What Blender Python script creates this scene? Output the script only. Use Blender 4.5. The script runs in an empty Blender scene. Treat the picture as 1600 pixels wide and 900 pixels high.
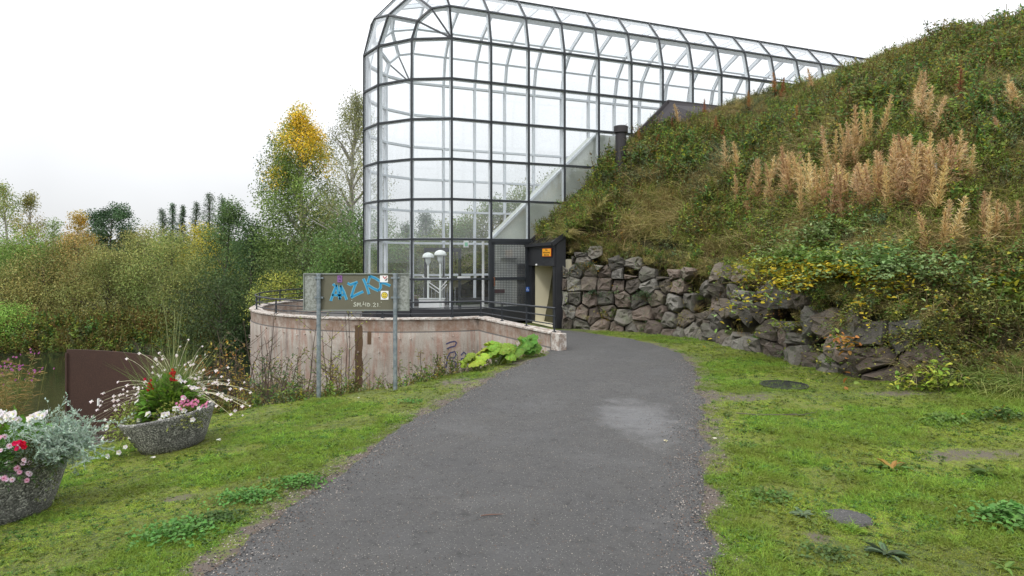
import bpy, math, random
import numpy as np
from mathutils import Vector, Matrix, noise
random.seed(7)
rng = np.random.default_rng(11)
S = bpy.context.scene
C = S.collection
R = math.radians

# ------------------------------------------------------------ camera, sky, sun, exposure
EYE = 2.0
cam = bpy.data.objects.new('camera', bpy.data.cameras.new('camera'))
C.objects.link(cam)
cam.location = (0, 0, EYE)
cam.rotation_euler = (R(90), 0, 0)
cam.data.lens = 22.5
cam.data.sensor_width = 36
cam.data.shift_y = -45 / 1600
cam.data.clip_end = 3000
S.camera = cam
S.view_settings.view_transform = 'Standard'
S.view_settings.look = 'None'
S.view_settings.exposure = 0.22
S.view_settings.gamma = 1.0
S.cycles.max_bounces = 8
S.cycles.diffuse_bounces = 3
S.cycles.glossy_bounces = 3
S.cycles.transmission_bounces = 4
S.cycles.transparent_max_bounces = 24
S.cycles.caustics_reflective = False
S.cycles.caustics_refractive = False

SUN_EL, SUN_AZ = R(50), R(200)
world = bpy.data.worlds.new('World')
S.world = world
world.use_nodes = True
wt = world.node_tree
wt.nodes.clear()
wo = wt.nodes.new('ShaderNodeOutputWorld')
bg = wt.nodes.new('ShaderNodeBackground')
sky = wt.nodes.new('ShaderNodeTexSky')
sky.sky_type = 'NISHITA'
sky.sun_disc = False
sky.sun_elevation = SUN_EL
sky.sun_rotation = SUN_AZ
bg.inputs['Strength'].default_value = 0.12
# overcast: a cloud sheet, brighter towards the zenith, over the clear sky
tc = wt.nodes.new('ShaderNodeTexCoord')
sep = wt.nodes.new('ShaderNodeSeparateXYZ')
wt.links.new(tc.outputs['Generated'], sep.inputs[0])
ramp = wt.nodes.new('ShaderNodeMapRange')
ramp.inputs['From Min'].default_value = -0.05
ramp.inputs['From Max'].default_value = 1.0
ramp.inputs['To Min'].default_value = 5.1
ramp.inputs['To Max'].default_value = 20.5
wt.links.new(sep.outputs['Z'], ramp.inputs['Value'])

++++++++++

STATED TASK
Quote, exactly and only, the lines from the first line of the data above through the line containing "R = math.radians". The pictures do not belong in it.

EXERCISE RESPONSE
What Blender Python script creates this scene? Output the script only. Use Blender 4.5. The script runs in an empty Blender scene. Treat the picture as 1600 pixels wide and 900 pixels high.
import bpy, math, random
import numpy as np
from mathutils import Vector, Matrix, noise
random.seed(7)
rng = np.random.default_rng(11)
S = bpy.context.scene
C = S.collection
R = math.radians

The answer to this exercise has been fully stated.